Entre janeiro e dezembro do ano passado, outras duas conquistas milionárias ampliaram a receita francesa em venda de ingressos. De um lado, a comédia "Un P'tit Truc En Plus" somou 10,8 milhões de espectadores; do outro, o épico, "O Conde de Monte-Cristo", lançado aqui no Festival Varilux, foi prestigiado por 9,2 milhões de espectadoras/es. Estima-se que as cifras se mantenham altas em 2025. É o trabalho que a Unifrance terá no alvorecer do ano que vem.
Esse é o órgão do governo francês cuja missão é assegurar a circulação mundial dos filmes feitos em solo parisiense, em Marselha, em Nice, em Nantes e arredores, realizando um evento anual, chamado Rendez-vous Avec Le Cinéma Français, para atrair distribuidores e a mídia.
Trata-se de um fórum organizado no hotel Sofitel Arc de Triomphe, em Paris, sempre em janeiro. Nesta edição, seus trabalhos acontecem de 14/1 a 21/1. Sua programação de exibições e entrevistas mobiliza estrelas e cineastas. Por lá devem passar talentos como a diretora Audrey Diwann - que abriu o Festival de San Sebastián, em setembro, com o remake de "Emmanuelle" - e a diva Isabelle Huppert, que presidiu o júri do Festival de Veneza, em agosto. Das novidades que devem espocar por lá se destacam a sci-fi "Chien 51", de Cédric Jimenez; a biopic em duas partes "De Gaulle", de Antonin Baudry; a fantasia "Kaamelott: The Second Chapter", que dá continuação ao recordista homônimo de público de 2020, sobre a Távola Redonda; a chanchada "Les Tuche: God Save the Tuche", com o Didi Mocó do Velho Mundo, Jean-Paul Rouve; e o thriller "13 Jours 13 Nuits", de Martin Bourboulon.

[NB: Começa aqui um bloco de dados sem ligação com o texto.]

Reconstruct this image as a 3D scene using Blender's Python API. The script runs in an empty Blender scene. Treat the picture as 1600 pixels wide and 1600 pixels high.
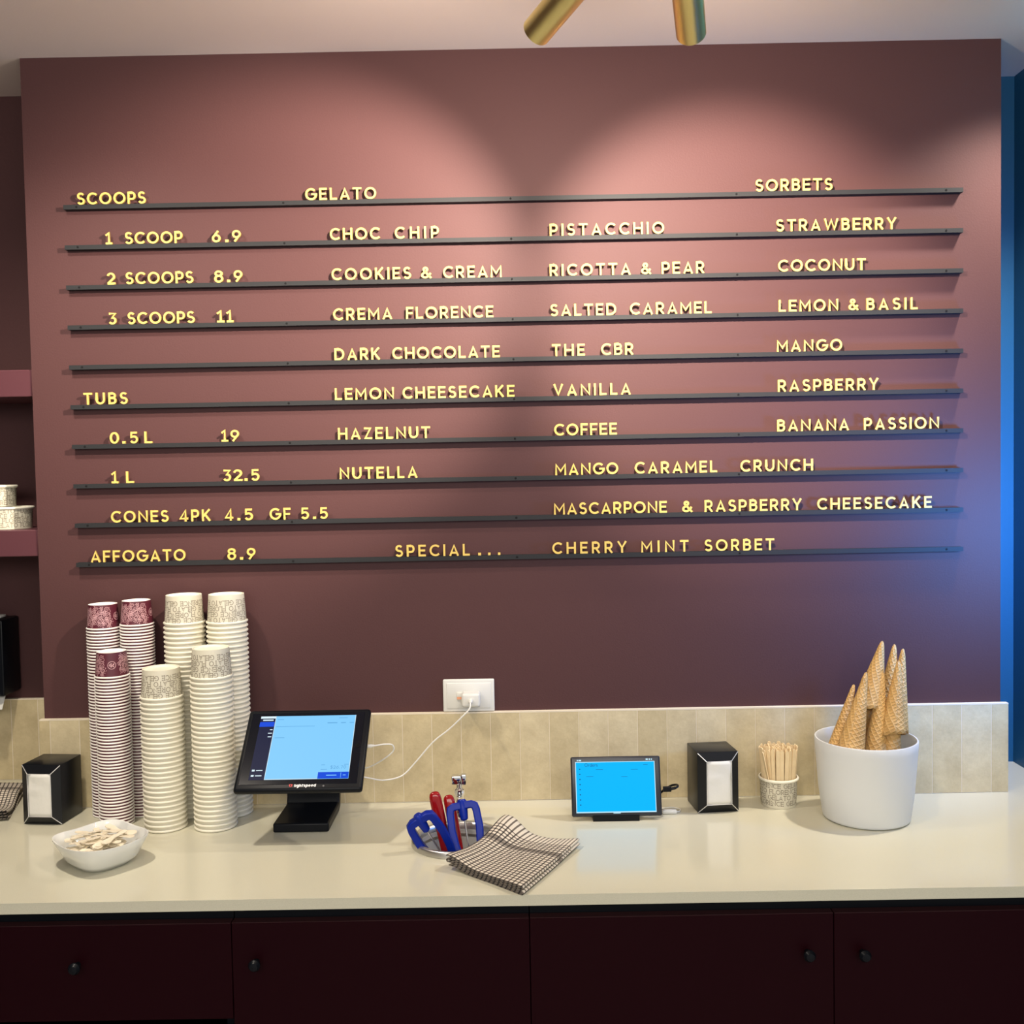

Em meio a essa boa onda do país cinematograficamente mais prolífico do Velho Mundo, uma de suas vozes autorais mais ativas, Emmanuel Mouret, ocupa telas do Grupo Estação e do Cinesystem Botafogo com "Crônica de uma Relação Passageira". Esta noite, às 21h, o Estação NET Gávea projeta um dos mais aclamados filmes franceses de todos os tempos: "A Regra do Jogo" (1939), de Jean Renoir (1894-1979).
Sua exibição no Rio faz parte da sessão Classiquíssimos do Estação, promovida às segundas em Botafogo e às quartas na Gávea. Na trama de Renoir, o aviador André Jurieux (Roland Toutain) é saudado como um herói no aeroporto de Le Bourget. Depois de ter cruzado o Atlântico com o único objetivo de impressionar a bela Christine de La Chesnaye (Nora Gregor), ele ficou desapontado por não encontrá-la lá, em sua chegada. Seu amigo Octave (vivido pelo próprio diretor), solidário com sua dor, tenta animá-lo convidando-o para ir a um castelo em Sologne. O proprietário, Robert de La Chesnaye (Marcel Dalio), um marquês inconstante casado com a frívola Christine, está se preparando para organizar uma festa de caça seguida de uma celebração suntuosa e selvagem. O evento acaba em reviravoltas que fizeram do longa um patrimônio cinéfilo.
O êxito dele ajudou a frutificar a cultura da autoralidade que gerou artistas como Audiard e segue a levar a língua francesa para os cinemas do mundo.